How to move car towards direction of tires in OpenGL

Question

I am trying to get a car to move in OpenGL in a semi-realistic manner, with the car going roughly in the direction of it's front tires (which can turn, just like real car tires).

I don't know how to make the car go towards the tires. I am taking input from the keyboard (key down and key up) using SDL2 like this:

case SDLK_LEFT:
    car.setTireRotationSpeed(-TIRE_ROTATION_SPEED);
    break;
case SDLK_RIGHT:
    car.setTireRotationSpeed(TIRE_ROTATION_SPEED);
    break;
case SDLK_UP:
    car.setCarForwardSpeed(CAR_MOVEMENT_SPEED);
    break;
case SDLK_DOWN:
    car.setCarForwardSpeed(-CAR_MOVEMENT_SPEED);
    break;

And similarly for key release:

case SDLK_LEFT:
    if (car.getTireRotationSpeed() == -TIRE_ROTATION_SPEED)
        car.setTireRotationSpeed(0);
    break;
case SDLK_RIGHT:
    if (car.getTireRotationSpeed() == TIRE_ROTATION_SPEED)
        car.setTireRotationSpeed(0);
    break;
case SDLK_UP:
    if (car.getCarForwardSpeed() == CAR_MOVEMENT_SPEED)
        car.setCarForwardSpeed(0);
    break;
case SDLK_DOWN:
    if (car.getCarForwardSpeed() == -CAR_MOVEMENT_SPEED)
        car.setCarForwardSpeed(0);
    break;

This sets variables in the car that are used every frame to move the car/rotate the tires on the car (since the chasis and the tires are separately rendered) in a smooth fashion.

I am using glm-math (i.e. glm:vec3, glm::mat4, etc) to accomplish the transformations, and I am using shaders to draw and texture.

Every time the whole car is rendered, it goes through the following steps:

void Car::Render(Shader & shader, Camera & camera)
{
    incrementFrontTireRotation(getTireRotationSpeed());
    move();

    chasisTexture.Bind(0);
    shader.Update(getChasisTransform(), camera);
    chasisMesh.Draw();

    tireTexture.Bind(0);
    shader.Update(getTireTransform(Car::FRONT_RIGHT), camera);
    tireMesh.Draw();

    //Repeated for the other tires
}

Each of the shader.Update() calls takes a custom Transform class, which is simply a wrapper for the glm::translate, glm::rotate, and glm::scale and returns the glm::mat4 that represents the model's matrix transformations, based on the transformations I specify.

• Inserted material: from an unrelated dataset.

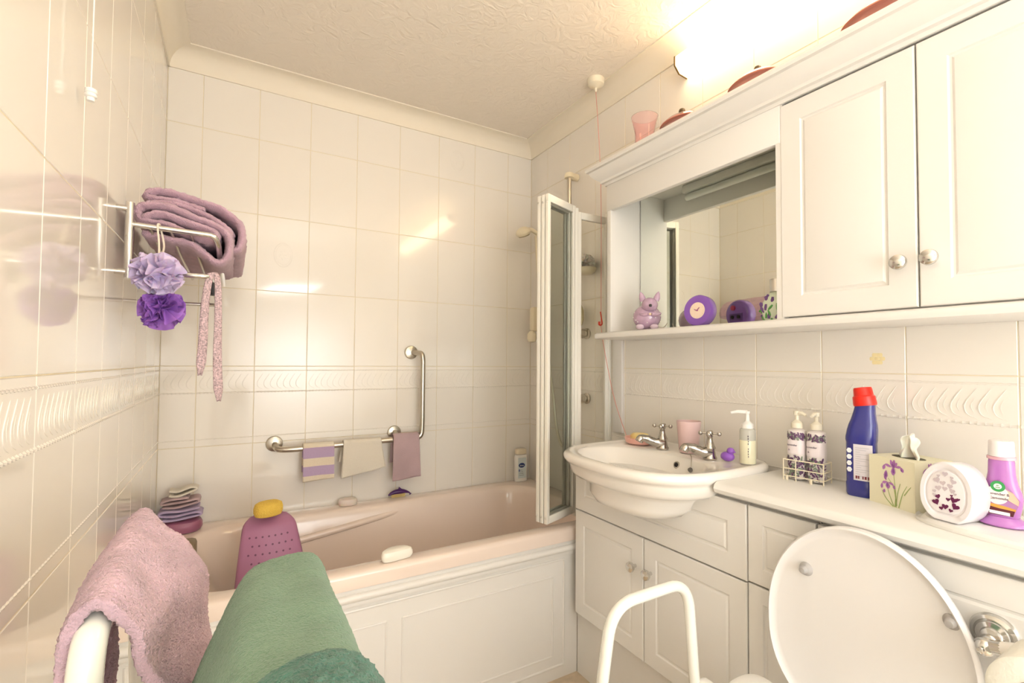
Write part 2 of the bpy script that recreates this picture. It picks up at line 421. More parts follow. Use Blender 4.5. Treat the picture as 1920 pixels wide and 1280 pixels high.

The incrementFrontTireRotation method and the move method are where I am having trouble.

void Car::incrementFrontTireRotation(float amount)
{
    if (amount > 0)
    {
        if (frontTireRotation.y + amount <= MAX_FRONT_TIRE_TURNED)
            frontTireRotation.y += amount;
        else
            frontTireRotation.y = MAX_FRONT_TIRE_TURNED;
    }
    else if (amount < 0)
    {
        if (frontTireRotation.y + amount >= -MAX_FRONT_TIRE_TURNED)
            frontTireRotation.y += amount;
        else
            frontTireRotation.y = -MAX_FRONT_TIRE_TURNED;
    }
    if (carForwardSpeed != 0)
        carRotation += glm::vec3(0, -amount, 0);
}

frontTireRotation is a glm::vec3 that is used for calculating the rotation of the front tires, since they can turn side to side. carRotation is intended to be the rotation of the car.

void Car::move()
{
    forward = glm::vec3(glm::rotate(-tireRotation, glm::vec3(0, 1.0f, 0)) * glm::vec4(forward, 1.0f));
    position += forward * carForwardSpeed;
}

My intent is to try to get the car to move in the same direction in which the front tires are facing. I am trying to do this with the forward vector, but it is having some weird results. The car does indeed turn, but after too much turning the car no longer moves the way the tires are pointing.

I know this is a lot. Let me know if I need to clarify anything.

Answer 1

The tires of a car should be aligned such that their axes meet at a common pivot like so:

As you see, the two front tires must have a different angle. So the easiest way to handle turns is to consider a virtual central wheel whose angle you control via a steering variable.

This steering then lets you calculate the radius of the turn circle on which the car must move. This will depend on the length of the car. Given this radius, you can calculate the pivot point. Then, when updating the car's location and rotation, all you need to do is rotate the entire car about the pivot. The rotation angle should be chosen in a way that the resulting circle segment is equal to the way the car should travel in a given frame time (i.e. angle * r = velocity * t, angle in radians).

Some care must be taken when no or very little steering happens. In this case, the turn radius becomes infinite and you cannot do a reasonable rotation. Switching to a simple translation in this case can solve this problem.